### DATA TO USE

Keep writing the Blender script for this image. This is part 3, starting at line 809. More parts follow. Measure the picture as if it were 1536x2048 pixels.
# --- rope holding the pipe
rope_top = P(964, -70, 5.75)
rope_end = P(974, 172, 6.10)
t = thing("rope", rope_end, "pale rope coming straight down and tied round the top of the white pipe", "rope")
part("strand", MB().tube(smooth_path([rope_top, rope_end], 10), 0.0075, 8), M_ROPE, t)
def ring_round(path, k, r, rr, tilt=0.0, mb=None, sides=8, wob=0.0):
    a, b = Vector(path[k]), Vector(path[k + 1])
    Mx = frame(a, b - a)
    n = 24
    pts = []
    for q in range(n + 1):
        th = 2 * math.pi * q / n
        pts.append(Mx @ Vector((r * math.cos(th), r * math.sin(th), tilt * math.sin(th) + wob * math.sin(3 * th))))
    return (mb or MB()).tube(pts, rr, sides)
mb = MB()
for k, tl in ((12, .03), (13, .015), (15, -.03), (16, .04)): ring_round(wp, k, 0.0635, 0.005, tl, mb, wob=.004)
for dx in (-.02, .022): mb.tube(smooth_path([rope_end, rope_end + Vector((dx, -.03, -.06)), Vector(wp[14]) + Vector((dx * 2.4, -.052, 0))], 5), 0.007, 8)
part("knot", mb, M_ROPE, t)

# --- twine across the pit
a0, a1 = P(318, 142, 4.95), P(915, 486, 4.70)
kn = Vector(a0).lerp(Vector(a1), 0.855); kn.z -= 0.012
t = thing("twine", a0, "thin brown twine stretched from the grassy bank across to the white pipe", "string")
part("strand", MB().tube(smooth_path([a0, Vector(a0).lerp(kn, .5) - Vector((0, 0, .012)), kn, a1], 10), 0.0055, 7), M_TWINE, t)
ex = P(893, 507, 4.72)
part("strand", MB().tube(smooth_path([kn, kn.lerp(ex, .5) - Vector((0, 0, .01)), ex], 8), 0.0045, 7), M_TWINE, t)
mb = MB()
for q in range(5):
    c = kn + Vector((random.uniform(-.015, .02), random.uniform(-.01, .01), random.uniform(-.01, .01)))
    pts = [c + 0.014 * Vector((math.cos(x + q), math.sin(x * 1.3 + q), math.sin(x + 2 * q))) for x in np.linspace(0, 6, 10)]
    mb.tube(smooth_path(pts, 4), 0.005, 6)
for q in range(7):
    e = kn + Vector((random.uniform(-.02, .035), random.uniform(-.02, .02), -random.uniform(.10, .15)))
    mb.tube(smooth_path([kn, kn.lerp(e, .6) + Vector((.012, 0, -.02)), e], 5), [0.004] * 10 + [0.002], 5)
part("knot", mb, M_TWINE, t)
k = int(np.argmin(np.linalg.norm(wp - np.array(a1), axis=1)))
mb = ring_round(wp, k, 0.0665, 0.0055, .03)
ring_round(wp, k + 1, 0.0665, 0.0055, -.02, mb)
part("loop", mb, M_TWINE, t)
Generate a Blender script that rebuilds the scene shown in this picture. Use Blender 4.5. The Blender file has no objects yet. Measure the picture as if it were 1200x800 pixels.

######

Your task is to extract all of the records exactly.

Keep writing the Blender script for this image. This is part 3, starting at line 809. More parts follow. Measure the picture as if it were 1536x2048 pixels.
# --- rope holding the pipe
rope_top = P(964, -70, 5.75)
rope_end = P(974, 172, 6.10)
t = thing("rope", rope_end, "pale rope coming straight down and tied round the top of the white pipe", "rope")
part("strand", MB().tube(smooth_path([rope_top, rope_end], 10), 0.0075, 8), M_ROPE, t)
def ring_round(path, k, r, rr, tilt=0.0, mb=None, sides=8, wob=0.0):
    a, b = Vector(path[k]), Vector(path[k + 1])
    Mx = frame(a, b - a)
    n = 24
    pts = []
    for q in range(n + 1):
        th = 2 * math.pi * q / n
        pts.append(Mx @ Vector((r * math.cos(th), r * math.sin(th), tilt * math.sin(th) + wob * math.sin(3 * th))))
    return (mb or MB()).tube(pts, rr, sides)
mb = MB()
for k, tl in ((12, .03), (13, .015), (15, -.03), (16, .04)): ring_round(wp, k, 0.0635, 0.005, tl, mb, wob=.004)
for dx in (-.02, .022): mb.tube(smooth_path([rope_end, rope_end + Vector((dx, -.03, -.06)), Vector(wp[14]) + Vector((dx * 2.4, -.052, 0))], 5), 0.007, 8)
part("knot", mb, M_ROPE, t)

# --- twine across the pit
a0, a1 = P(318, 142, 4.95), P(915, 486, 4.70)
kn = Vector(a0).lerp(Vector(a1), 0.855); kn.z -= 0.012
t = thing("twine", a0, "thin brown twine stretched from the grassy bank across to the white pipe", "string")
part("strand", MB().tube(smooth_path([a0, Vector(a0).lerp(kn, .5) - Vector((0, 0, .012)), kn, a1], 10), 0.0055, 7), M_TWINE, t)
ex = P(893, 507, 4.72)
part("strand", MB().tube(smooth_path([kn, kn.lerp(ex, .5) - Vector((0, 0, .01)), ex], 8), 0.0045, 7), M_TWINE, t)
mb = MB()
for q in range(5):
    c = kn + Vector((random.uniform(-.015, .02), random.uniform(-.01, .01), random.uniform(-.01, .01)))
    pts = [c + 0.014 * Vector((math.cos(x + q), math.sin(x * 1.3 + q), math.sin(x + 2 * q))) for x in np.linspace(0, 6, 10)]
    mb.tube(smooth_path(pts, 4), 0.005, 6)
for q in range(7):
    e = kn + Vector((random.uniform(-.02, .035), random.uniform(-.02, .02), -random.uniform(.10, .15)))
    mb.tube(smooth_path([kn, kn.lerp(e, .6) + Vector((.012, 0, -.02)), e], 5), [0.004] * 10 + [0.002], 5)
part("knot", mb, M_TWINE, t)
k = int(np.argmin(np.linalg.norm(wp - np.array(a1), axis=1)))
mb = ring_round(wp, k, 0.0665, 0.0055, .03)
ring_round(wp, k + 1, 0.0665, 0.0055, -.02, mb)
part("loop", mb, M_TWINE, t)
Generate a Blender script that rebuilds the scene shown in this picture. Use Blender 4.5. The Blender file has no objects yet. Measure the picture as if it were 1200x800 pixels.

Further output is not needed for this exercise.